Winch or regular servo

I am trying to build a robotic arm and for the base I need a servo with a lot of torque. After browsing through hobbyking's servo selections I noticed that winch servos offer a higher torque for generally a lower price, however, I do not have any experience using them.

Before I commit to spending a lot of money on potentially incorrect servos for my project does someone know whether there would be a problem using winch servo for the base that would only need to rotate around 90 degrees?

I have read that winch servos are not as precise, but as long as the servo is within 1-3 degrees of what it should be that is fine with me.

Also can you still tell the servo to turn to 0 degrees or 35 or 87 degrees like a normal servo or is it like a continuous rotation servo where it keeps turning until it hits the end of its rotation and writing 100 vs 180 simply controls the speed?

Thanks for your help.

Yes and no.

The normal servo motor has an 'arm'. Most can do 180 degrees, some 360, some continuous rotate.
If you replace the 'arm' with a disc for a rope, you have a winch servo.

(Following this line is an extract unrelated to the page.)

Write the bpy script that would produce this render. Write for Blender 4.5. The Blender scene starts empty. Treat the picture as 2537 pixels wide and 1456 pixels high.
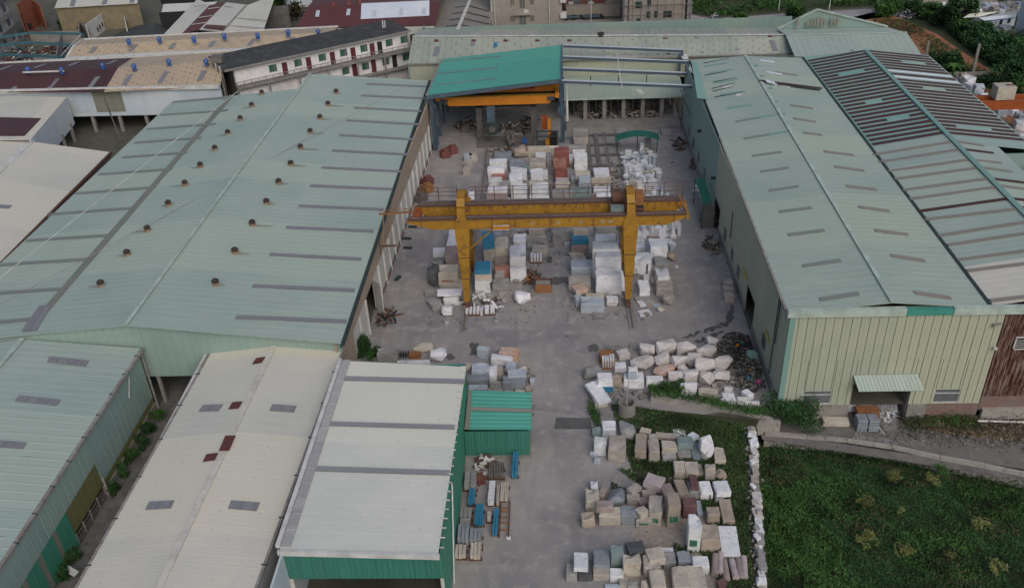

The winch servo is sometimes used with the 360 degrees, or with a continuous rotating servo.
The main use seems to be for RC sail boats.

If you want an accurate 90 degrees servo with a lot of torque, please forget those winch servos and use a good quality normal servo.

Someone asked a about good servo motor a week or two ago. I wrote then that these brushless double bearing servos look very promising: http://www.futaba-rc.com/servos/brushless.html

When you say "a lot of torque" what does that mean?? Without calculating the torque you cannot choose
a servo.

Before I commit to spending a lot of money on potentially incorrect servos for my project does someone know whether there would be a problem using winch servo for the base that would only need to rotate around 90 degrees?

If only 90 deg rotation is needed, then use a regular servo. If the arm is large then use bearings (lazy susan setup) in the base so it takes the load and a really large servo isn't needed.